Pour étoffer son argument, le journaliste de Radio-Canada renchérit en prétendant que 87% des Québécois ont le français comme langue d’usage à la maison.
L’auteur fait d’ailleurs de cette statistique un de ses arguments principaux, témoignant ainsi d’un manque de rigueur méthodologique. En effet, les chiffres utilisés par l’auteur proviennent du recensement de 2016, farouchement critiqué par les statisticiens.
Au cours de cette année, Statistique Canada a décidé de changer complètement sa méthodologie, rompant avec celle utilisée lors des 7 derniers recensements. Pour vulgariser, ce chiffre de 87% de francophones de langue d’usage provient de l’addition de gens parlant français comme langue principale, seconde ou tierce. Additionnée aux locuteurs de langue anglaise ou autres, la somme dépasse la population totale du Québec, soit 121%. Une brève recherche aurait permis à l’auteur de réaliser cette incongruité et le peu de fiabilité accordée à ces données par les statisticiens.

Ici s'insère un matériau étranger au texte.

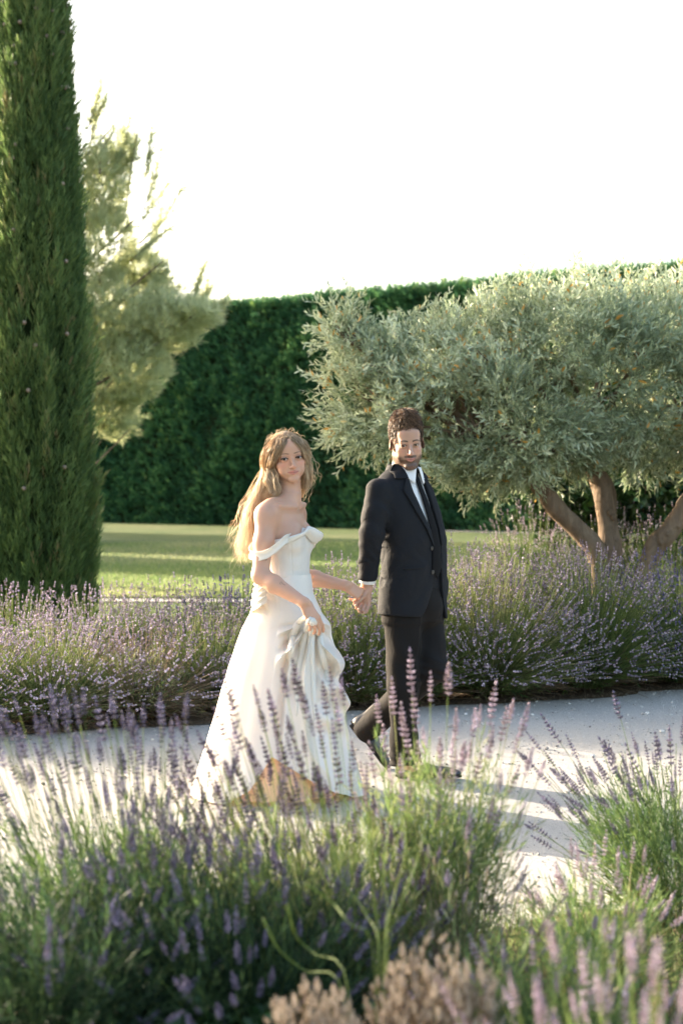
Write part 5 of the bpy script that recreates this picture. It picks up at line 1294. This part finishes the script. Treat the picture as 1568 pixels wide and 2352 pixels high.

Si on analyse les chiffres avec la même méthode que pour les recensements précédents, on constate qu’entre 2011 et 2016, le français a décliné non seulement comme langue maternelle, mais également comme langue d’usage.
De plus, lorsqu’on s’attarde à la situation globale, le français comme langue d’usage à Montréal a diminué de 3,3 % entre 2001 et 2016, alors que l’anglais a augmenté de 0,2%. À Laval, ville qui s’anglicise le plus rapidement au Québec, le nombre de personnes ayant le français comme langue d’usage a diminué de 12,4%, alors que l’anglais a progressé de 3,9%. Enfin, dans l’ensemble du Québec, le recul du français s’est élevé à 2,5% au cours des mêmes années.
Un autre argument fallacieux mis de l’avant par le chroniqueur est celui selon lequel en chiffres absolus, le nombre de francophones augmente même si en poids relatif, celui-ci diminue. Or, analyser les résultats en nombres relatifs demeure beaucoup plus rigoureux, car cela révèle réellement le poids politique des francophones, tant au Québec qu’au sein de la fédération canadienne.
Qui plus est, le français recule également comme langue de travail au Québec, comme le démontre le nombre de travailleurs qui emploient le français 90 % du temps ou plus au travail, passant de 73,4 % des travailleurs en 1989 à 65,5 % en 2010, selon un rapport paru par l’OQLF en 2010.
Monsieur C. Auger a beau critiquer les experts, aucun d’entre eux n’utilise les mêmes chiffres et les mêmes méthodes d’analyse que lui, même en ces temps où les « faits alternatifs » sont en vogue. Considérant le fossé qui le sépare de ces derniers, comment le chroniqueur peut-il avoir la moindre crédibilité lorsqu’il s’attaque à des solutions comme la francisation des PME ou l’application de la loi 101 au cégep?
On pourrait continuer longtemps à parler du recul du français dans les services et dans l’affichage, ou de l’écart de financement entre les systèmes scolaires francophone et anglophone, ou encore de l’anglais dans la fonction publique, des « Bonjour/Hi », des press nine, du déficit de prestige accordé à notre langue et d’une foule d’autres éléments démontrant sans équivoque que le combat pour le français est loin d’être gagné au Québec.
À la lumière de ces éléments et des « chiffres » avancés par Monsieur C. Auger, on a droit de se demander à quelle « industrie d’experts » ce dernier peut bien appartenir… Loin de démentir une soi-disant idée préconçue sur le sujet, le chroniqueur ne fait qu’alimenter une vision triomphante prétendant que la question linguistique au Québec serait réglée, et l’avenir du français assuré. Enfin, souhaitons que les vingt-quatre autres chapitres de son livre soient plus convaincants que celui-ci.